Language has often been called an instrument of thought, but I believe language is not merely a tool for thinking. Language is society, it is life, it is hatred, it is pain, it is love, it is resentment, it is joy; language is everything, which is why it can become a means of thinking.
I am strongly opposed to the use of the term “instrument of thought” for language because language cannot be reduced to a mere tool. Language is something beyond language, and this transcendence is most deeply and intensely revealed in the mother tongue, for in the mother tongue, a world opens up to us that no official or authoritative, paternal language can close.
Gradually, living in exile has confronted me with the truth that the mother tongue is the only language in which, if someone is deprived of speaking, they will become depressed and may even be destroyed. The mother tongue is not merely a simple means to fulfill needs; it is the totality of our emotions, our capacities and incapacities for a meaningful life, our entire ability to converse with ourselves, the world, society, and others.
We may be able to converse in other languages, but we have experienced that these other languages, even if we are proficient in them, are not truly our language, nor our true home. In these languages, we can only enter as guests.
It is true that our estrangement as exiled Iranians is not a withdrawal from our community or mother tongue, but from the official, paternal, repressive language and society—the very society that demands not only that we forget our mother tongue but insists that we speak and think in its imposed, fabricated language.
We receive our mother tongue from our mothers, making it a language filled with security, connection, a sense of freedom, and with songs and liberating melodies—all the wonderful things that turn the time of childhood into the fondest, most cherished memory.
The mother tongue is a language that gives life and liberation. There have been times when I felt either anger or deep joy in the society I live in, and in those moments, although I was speaking in another language, I found that Persian words leapt unconsciously from my lips, embracing me in a maternal hug.
At times, to express myself and my feelings satisfactorily, I have chosen to say something in Persian, my mother tongue, to someone who has never understood this language—a curse or a kind word—because, as I’ve realized, the mother tongue is not only a language through which I can defend my identity but also the only language through which I can truly manifest my existence. The mother tongue grants me a power that no other language can ever provide.
Thus, the mother tongue, above all, is the language of my freedom and security. In the world of this language, I not only gain unwritten individual and social legitimacy but also find it the only language in which I, through my mastery of it, rarely, if ever, feel confined or imprisoned by society.

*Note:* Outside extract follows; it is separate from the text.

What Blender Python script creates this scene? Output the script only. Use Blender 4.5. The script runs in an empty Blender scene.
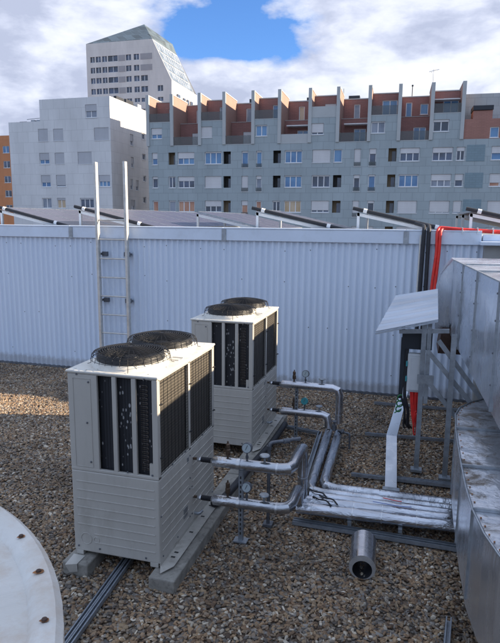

With my mother tongue, I can live more fully with myself and less so with society without being alienated from the community or language. However, when I reside in another society and speak another language, as soon as I drift away, that language and society also distance themselves from me, and their presence loses its color and luster in me. Based on this, as I now experience myself, the mother tongue is not merely a source of linguistic diversity or vibrancy, as is often claimed, but the very essence of inner freedom, power, and security for the individual who thinks, speaks, loves, and resents in that language.
Therefore, when someone is deprived of learning, speaking, and listening in their mother tongue, they are effectively deprived of freedom, security, and social development. Indeed, the reason totalitarian states do not allow individuals and diverse social groups to be educated in their mother tongue is not for the advancement of culture and literature; rather, it is quite the opposite: their desire is to enforce social conformity and ultimately to suppress multiple possibilities, freedoms, and capacities. They simply wish to dominate, nothing more! This is the core of their mindset, even if they mask it in language that is embellished with benevolent reasoning to disguise their true intent.
The idea of calling the mother tongue a "first language" doesn’t quite resonate with me, as I have seen people whose primary language was different, yet their behavior, thoughts, emotions, and tastes stemmed from their mother tongue—even if they could no longer speak it fluently. Therefore, the significance of the mother tongue goes beyond being the first or second language, because it is only through this language that one can truly sing, dance, share one’s longing, and communicate one’s thoughts with others.
Sometimes, a writer may write in another language, but undoubtedly, they feel and think in their mother tongue. Otherwise, how would they have ever been able to think and write in the first place? More importantly, how would they have learned and benefited from this new, second or third language?
Yet, the mother tongue is not merely a doorway to those who speak the same language; it is a window to others, to different languages, to those who speak differently. If this window isn’t open, the mother tongue will inevitably decline and perish.
Thus, those who recognize the dignity and value of the mother tongue should not only oppose those who prohibit education in it. They should also stand against those who isolate language into an island cut off from other languages and communities, for it is only through dialogue and interaction with other languages that our mother tongue can become stronger, more enduring, and more fruitful.
Mahmoud Sabahi is a sociologist and researcher at Leipzig University.